Sunday
The reign of God is the eternal state of things, how things finally and fully and freely are. To live in the reign of God is to live with that kind of big perspective.
—Richard Rohr
Monday
For many people today, kingdom language evokes patriarchy, chauvinism, imperialism, domination, and a regime without freedom—the very opposite of the liberating, barrier-breaking, domination-shattering, reconciling movement the kingdom of God was intended to be!
—Brian McLaren
Tuesday
Remember this: There are always two worlds. The world as it operates is power; the world as it should be is love. The secret of kingdom life is how we can live in both—simultaneously.
—Richard Rohr
Wednesday
Jesus expected the reversal of all social oppositions through God’s intervention. All those who were outsiders according to the norms of society and held to be “impure” according to the law—the poor, the landless, public sinners, tax collectors, and women—were accepted here.
—Dorothee Sölle
Thursday
God’s reign is about union and communion, which means that it’s also about mercy, forgiveness, nonviolence, letting go, solidarity, service, and lives of love, patience, and simplicity. Who can doubt that this is the sum and substance of Jesus’ teaching?
—Richard Rohr
Friday
The kingdom remains a mystery just beyond our grasp. All we have are almosts and not quites and wayside shrines. All we have are imperfect people in an imperfect world doing their best to produce outward signs of inward grace and stumbling all along the way.
—Rachel Held Evans
Week Thirty-One Practice
Intentional Community
We never know how our small activities will affect others through the invisible fabric of our connectedness…. In this exquisitely connected world, it’s never a question of “critical mass.” It’s always about critical connections.
—Margaret J. Wheatley, Leadership and the New Science
Buddhist Quaker Valerie Brown encourages an intentional and loving approach to community:
As a teacher at Pendle Hill outside Philadelphia, I continue to grow in my understanding of community. A safe, brave space, Pendle Hill is where, on my better days I bring my most compassionate self forward. This compassion spirals outward as an invitation—an invitation that inclines others to do the same. In this community, I learn about connection and about sharing my vulnerability in ways that grow me, that grow others….

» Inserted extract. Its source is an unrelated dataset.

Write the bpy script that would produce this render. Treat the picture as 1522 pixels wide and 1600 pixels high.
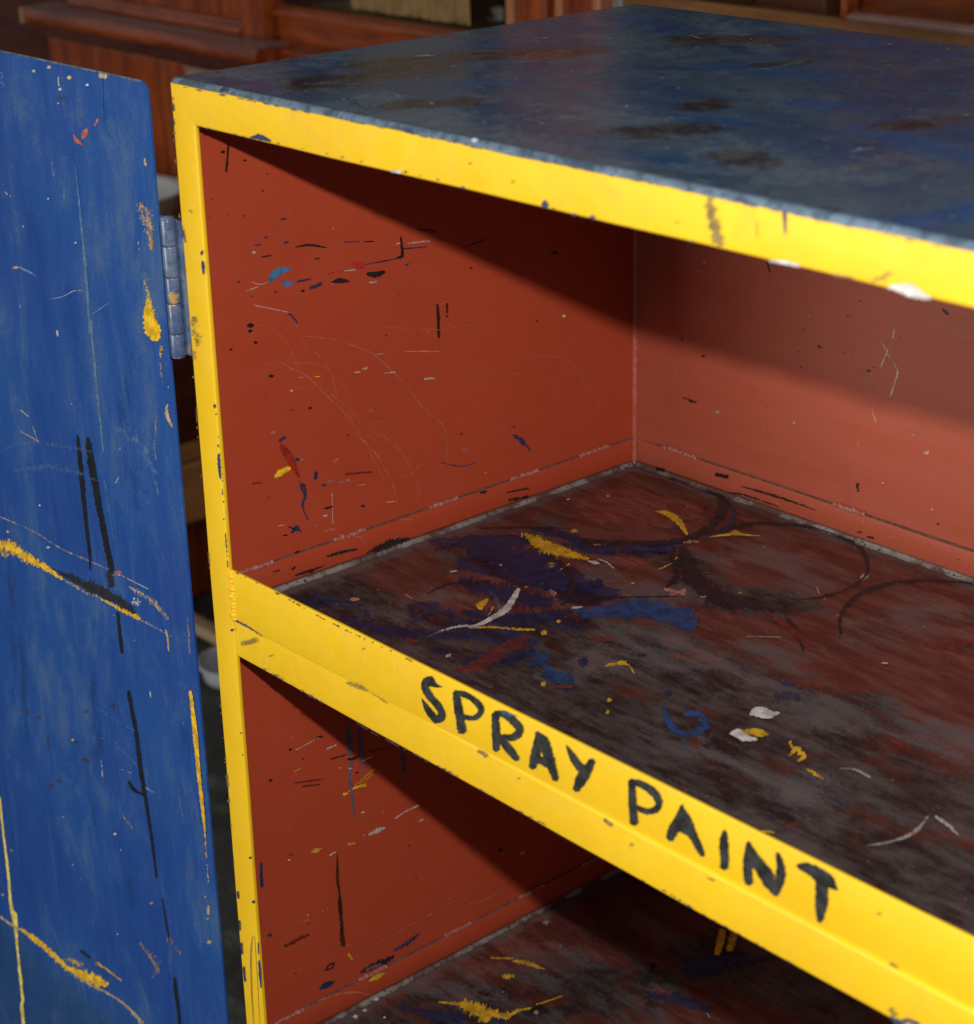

It’s easy to have idyllic beliefs about community—that it is a place where everyone is friendly, agreeable, and polite; a place where there is no conflict, connection is easy, there are no difficult people. What I’ve discovered, however, is that more often than not, community is about conflict and about how we together navigate it. Conflict often reveals something important, allowing me to yield to something bigger and more important than protecting my ideas around right or wrong. Community calls me toward recognizing the shadow side of myself: the ways in which I am hard, distant, rigid, and unforgiving. Community shows me when I am placing my needs before others, showing up distracted or late, and taking others for granted. The opportunity I am then given is to ask essential questions: Can I be transparent and undefended without collapsing when this feedback comes my way? Can I notice, name, and investigate with open curiosity what I am feeling? Can I offer myself and others kind attention without judgment or blame? The gift of community is the mirror that reflects back to me, that offers me a chance to live into a better part of myself.
Reference:
Valerie Brown, Hope Leans Forward: Braving Your Way toward Simplicity, Awakening, and Peace (Minneapolis, MN: Broadleaf Books, 2022), 167–168, 170.